Stated goal: The required output is the block of lines from the line with "What Blender Python" to the line with "from mathutils import Vector, noise as mn", endpoints included and pictures omitted.
[BEGIN Data to process]
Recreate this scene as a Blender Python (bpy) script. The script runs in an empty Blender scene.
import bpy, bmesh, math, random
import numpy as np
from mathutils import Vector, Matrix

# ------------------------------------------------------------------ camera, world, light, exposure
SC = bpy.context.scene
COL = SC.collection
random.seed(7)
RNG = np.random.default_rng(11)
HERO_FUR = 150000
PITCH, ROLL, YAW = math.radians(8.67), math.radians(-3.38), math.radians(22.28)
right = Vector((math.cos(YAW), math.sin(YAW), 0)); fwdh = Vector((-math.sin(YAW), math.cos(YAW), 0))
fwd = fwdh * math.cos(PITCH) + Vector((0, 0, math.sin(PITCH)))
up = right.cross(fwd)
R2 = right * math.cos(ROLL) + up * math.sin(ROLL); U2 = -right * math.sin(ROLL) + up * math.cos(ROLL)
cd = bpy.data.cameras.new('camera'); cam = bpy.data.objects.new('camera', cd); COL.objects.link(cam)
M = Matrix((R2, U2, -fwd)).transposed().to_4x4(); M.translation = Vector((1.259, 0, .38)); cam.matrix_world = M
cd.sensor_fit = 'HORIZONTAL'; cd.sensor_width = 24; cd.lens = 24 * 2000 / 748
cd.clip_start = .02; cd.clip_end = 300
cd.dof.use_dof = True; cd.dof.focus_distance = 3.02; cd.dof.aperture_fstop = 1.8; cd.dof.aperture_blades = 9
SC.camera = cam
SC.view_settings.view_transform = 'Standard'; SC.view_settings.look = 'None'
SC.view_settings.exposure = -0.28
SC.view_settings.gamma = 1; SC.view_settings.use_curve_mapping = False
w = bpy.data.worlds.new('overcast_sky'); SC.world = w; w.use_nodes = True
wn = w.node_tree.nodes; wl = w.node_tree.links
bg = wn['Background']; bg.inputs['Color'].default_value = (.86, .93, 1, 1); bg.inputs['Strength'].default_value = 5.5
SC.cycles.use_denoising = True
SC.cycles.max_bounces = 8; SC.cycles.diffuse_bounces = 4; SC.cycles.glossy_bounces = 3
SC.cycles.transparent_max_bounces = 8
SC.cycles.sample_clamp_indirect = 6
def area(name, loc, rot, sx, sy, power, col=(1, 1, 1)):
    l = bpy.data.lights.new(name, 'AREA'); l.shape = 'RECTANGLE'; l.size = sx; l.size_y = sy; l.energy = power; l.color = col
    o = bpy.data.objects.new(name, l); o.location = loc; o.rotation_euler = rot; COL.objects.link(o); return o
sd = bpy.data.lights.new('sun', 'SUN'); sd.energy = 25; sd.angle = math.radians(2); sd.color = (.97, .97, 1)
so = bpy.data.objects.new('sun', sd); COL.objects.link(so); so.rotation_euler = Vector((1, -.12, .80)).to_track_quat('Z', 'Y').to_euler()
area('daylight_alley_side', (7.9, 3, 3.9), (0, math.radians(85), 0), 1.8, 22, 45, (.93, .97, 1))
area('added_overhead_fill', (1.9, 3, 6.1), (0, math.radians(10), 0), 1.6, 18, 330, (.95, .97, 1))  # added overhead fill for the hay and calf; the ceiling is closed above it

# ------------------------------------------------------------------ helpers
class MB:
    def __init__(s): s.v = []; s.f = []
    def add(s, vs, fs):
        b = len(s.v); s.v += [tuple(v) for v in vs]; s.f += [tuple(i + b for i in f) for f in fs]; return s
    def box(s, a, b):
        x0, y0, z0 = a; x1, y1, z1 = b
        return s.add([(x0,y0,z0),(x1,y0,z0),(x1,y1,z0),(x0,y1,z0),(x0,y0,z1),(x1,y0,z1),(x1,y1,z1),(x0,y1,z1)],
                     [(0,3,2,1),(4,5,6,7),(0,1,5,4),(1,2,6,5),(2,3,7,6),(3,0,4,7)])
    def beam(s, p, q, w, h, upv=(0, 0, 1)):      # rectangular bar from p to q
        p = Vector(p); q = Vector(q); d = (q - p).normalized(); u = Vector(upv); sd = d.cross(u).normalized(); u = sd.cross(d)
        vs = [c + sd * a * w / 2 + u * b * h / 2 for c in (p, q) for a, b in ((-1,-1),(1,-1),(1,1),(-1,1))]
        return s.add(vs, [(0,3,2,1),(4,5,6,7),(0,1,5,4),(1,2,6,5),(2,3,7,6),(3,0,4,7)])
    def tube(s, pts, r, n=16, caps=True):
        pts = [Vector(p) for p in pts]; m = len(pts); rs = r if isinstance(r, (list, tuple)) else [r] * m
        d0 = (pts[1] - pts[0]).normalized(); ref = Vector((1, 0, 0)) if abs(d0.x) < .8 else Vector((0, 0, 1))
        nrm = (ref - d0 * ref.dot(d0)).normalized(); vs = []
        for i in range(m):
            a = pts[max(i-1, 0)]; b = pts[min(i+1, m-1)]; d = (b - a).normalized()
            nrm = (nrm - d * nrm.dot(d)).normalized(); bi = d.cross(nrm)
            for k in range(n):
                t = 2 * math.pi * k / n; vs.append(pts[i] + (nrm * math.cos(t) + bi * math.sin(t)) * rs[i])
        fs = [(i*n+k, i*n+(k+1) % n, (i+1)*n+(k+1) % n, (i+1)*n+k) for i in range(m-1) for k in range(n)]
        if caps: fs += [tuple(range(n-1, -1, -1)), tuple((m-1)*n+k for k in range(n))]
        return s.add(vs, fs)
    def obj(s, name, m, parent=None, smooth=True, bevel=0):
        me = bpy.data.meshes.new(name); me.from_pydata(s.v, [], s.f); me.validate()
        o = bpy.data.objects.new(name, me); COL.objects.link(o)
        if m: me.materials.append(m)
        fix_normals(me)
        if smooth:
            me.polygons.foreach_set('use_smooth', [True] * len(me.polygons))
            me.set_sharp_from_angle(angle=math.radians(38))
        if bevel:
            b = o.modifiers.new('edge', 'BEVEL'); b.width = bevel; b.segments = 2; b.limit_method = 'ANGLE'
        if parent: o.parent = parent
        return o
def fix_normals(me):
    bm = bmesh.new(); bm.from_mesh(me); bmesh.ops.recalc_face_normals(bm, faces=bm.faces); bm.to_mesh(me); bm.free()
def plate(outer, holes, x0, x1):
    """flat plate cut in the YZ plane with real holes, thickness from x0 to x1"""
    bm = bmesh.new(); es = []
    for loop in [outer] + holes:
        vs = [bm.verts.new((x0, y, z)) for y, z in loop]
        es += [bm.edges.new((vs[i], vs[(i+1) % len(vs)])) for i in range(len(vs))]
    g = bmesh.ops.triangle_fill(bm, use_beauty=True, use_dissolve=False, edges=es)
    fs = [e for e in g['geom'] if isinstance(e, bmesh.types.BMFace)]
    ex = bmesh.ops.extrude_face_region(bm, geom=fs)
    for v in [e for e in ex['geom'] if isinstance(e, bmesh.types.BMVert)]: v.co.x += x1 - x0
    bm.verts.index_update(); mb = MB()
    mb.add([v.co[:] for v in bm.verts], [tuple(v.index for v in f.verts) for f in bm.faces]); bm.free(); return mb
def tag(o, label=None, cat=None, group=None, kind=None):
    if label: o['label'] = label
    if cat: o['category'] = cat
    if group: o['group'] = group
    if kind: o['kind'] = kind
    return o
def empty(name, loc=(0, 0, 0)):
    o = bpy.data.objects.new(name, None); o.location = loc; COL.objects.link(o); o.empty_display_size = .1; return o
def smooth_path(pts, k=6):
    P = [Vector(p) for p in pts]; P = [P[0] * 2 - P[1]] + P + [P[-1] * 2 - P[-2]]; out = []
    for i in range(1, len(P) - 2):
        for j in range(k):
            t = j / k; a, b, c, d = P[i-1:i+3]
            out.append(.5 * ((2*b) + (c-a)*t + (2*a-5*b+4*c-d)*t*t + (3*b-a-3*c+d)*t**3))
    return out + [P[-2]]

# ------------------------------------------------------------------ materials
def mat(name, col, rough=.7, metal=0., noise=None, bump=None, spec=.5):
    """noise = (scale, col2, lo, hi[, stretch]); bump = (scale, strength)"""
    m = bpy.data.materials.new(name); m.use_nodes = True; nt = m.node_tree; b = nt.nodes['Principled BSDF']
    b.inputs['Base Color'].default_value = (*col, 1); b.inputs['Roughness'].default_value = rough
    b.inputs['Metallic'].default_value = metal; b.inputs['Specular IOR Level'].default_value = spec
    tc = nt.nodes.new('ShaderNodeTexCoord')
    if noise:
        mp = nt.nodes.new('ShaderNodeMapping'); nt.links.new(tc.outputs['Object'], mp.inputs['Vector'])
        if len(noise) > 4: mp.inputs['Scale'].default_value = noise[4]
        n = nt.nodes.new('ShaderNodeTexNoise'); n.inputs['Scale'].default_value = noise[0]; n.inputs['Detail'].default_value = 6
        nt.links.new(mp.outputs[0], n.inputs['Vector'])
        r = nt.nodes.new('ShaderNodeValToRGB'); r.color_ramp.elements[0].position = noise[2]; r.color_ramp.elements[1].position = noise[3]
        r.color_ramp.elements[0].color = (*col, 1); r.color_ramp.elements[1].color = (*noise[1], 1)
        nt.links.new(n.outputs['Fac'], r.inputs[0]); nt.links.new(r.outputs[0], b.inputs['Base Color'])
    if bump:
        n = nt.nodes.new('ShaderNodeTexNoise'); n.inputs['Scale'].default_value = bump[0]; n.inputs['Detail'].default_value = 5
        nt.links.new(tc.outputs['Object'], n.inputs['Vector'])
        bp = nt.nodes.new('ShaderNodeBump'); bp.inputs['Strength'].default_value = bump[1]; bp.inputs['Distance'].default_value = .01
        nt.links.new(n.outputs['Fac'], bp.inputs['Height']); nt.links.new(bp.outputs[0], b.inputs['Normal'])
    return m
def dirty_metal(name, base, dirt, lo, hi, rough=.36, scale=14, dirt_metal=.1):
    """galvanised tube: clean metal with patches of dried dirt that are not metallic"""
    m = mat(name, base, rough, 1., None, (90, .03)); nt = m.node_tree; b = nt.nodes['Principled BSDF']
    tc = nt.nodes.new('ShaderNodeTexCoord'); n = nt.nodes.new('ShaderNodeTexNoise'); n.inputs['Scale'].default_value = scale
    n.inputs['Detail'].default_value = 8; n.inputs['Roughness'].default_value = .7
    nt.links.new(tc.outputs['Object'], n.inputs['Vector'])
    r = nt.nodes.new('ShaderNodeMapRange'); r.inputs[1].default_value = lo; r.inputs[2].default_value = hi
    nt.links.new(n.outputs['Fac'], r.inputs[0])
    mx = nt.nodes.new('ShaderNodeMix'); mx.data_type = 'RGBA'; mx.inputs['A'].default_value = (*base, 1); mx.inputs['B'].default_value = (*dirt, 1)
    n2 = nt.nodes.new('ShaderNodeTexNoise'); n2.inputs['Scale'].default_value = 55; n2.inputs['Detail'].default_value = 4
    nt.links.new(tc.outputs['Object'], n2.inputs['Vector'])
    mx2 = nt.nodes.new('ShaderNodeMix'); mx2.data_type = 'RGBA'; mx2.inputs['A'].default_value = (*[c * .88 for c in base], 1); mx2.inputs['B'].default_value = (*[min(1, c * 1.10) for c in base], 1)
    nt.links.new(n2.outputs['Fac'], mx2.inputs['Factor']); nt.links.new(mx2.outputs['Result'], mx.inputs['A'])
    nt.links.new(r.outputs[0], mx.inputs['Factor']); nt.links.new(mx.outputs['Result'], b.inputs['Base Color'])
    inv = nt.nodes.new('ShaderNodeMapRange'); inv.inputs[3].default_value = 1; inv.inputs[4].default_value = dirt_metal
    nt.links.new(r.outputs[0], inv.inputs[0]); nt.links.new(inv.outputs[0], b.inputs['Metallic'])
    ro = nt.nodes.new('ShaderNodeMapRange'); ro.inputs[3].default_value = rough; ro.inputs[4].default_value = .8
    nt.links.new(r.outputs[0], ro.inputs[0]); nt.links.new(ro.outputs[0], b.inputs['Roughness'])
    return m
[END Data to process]
[BEGIN Data to process]
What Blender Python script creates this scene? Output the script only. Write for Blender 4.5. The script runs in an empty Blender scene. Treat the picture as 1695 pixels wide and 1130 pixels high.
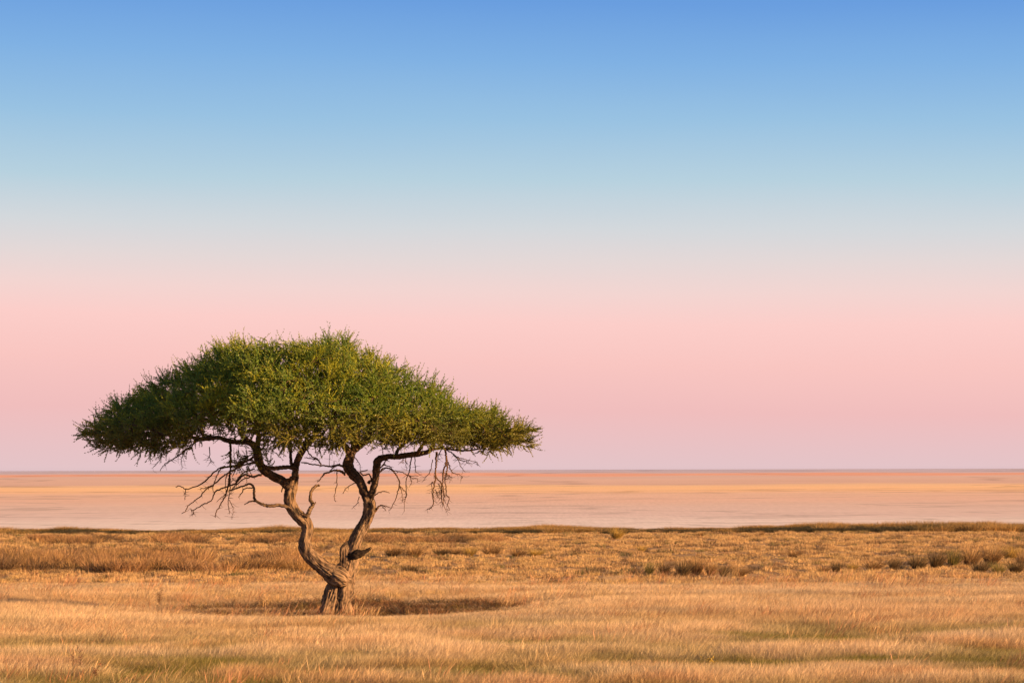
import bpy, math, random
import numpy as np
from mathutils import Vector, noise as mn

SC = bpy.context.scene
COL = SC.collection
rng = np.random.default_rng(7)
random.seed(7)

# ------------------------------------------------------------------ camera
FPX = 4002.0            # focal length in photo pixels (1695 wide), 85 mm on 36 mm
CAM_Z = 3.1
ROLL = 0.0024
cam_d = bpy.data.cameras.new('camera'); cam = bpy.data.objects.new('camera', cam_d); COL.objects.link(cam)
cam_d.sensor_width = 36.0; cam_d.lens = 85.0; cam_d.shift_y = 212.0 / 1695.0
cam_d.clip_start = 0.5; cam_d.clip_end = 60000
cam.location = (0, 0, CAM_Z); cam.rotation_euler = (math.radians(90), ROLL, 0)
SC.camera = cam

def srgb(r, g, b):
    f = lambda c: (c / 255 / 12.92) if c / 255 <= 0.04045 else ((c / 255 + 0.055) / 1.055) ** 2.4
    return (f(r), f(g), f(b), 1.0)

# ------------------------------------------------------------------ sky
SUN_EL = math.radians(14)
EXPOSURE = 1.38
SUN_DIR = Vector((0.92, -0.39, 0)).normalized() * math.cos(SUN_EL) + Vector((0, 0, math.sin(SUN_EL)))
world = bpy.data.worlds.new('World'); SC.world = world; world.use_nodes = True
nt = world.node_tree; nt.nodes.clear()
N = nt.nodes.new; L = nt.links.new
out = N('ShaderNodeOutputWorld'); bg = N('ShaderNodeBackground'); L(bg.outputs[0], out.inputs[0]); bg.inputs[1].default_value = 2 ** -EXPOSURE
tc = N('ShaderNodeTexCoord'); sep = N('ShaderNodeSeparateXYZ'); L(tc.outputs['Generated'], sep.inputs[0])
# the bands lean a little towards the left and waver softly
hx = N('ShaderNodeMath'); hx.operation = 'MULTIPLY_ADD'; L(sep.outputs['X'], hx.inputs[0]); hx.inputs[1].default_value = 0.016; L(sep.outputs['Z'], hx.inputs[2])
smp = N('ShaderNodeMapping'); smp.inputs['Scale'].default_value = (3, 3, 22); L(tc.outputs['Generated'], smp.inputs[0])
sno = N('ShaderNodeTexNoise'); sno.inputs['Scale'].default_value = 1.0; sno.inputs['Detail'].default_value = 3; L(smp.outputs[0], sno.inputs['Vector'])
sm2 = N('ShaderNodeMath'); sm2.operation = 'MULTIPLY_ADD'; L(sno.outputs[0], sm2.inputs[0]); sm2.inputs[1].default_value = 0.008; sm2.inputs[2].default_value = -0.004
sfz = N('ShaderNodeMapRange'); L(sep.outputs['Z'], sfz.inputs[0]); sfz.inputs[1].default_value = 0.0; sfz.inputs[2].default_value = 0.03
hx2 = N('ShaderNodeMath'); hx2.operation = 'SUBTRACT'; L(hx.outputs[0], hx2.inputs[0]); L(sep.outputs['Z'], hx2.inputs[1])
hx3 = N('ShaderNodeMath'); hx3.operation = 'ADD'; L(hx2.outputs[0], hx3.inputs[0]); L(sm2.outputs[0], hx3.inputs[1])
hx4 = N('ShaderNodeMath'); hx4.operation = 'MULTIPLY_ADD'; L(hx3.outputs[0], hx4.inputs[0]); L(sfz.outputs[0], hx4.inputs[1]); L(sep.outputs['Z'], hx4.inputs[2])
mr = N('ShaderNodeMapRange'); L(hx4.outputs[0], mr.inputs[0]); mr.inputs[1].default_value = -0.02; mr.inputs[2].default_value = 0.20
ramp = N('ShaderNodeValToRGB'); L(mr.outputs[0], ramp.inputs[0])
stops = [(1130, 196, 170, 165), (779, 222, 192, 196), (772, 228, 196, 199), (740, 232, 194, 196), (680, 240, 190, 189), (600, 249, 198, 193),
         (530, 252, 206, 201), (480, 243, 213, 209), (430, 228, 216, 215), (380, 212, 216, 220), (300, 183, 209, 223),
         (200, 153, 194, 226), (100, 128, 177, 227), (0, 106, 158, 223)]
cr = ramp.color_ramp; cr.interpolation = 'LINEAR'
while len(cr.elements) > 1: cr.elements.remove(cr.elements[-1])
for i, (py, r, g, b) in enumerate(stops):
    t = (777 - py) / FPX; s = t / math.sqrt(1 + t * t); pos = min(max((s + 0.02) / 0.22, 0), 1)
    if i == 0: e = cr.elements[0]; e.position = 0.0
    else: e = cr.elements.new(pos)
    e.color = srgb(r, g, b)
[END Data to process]
Expected answer:
What Blender Python script creates this scene? Output the script only. Write for Blender 4.5. The script runs in an empty Blender scene. Treat the picture as 1695 pixels wide and 1130 pixels high.
import bpy, math, random
import numpy as np
from mathutils import Vector, noise as mn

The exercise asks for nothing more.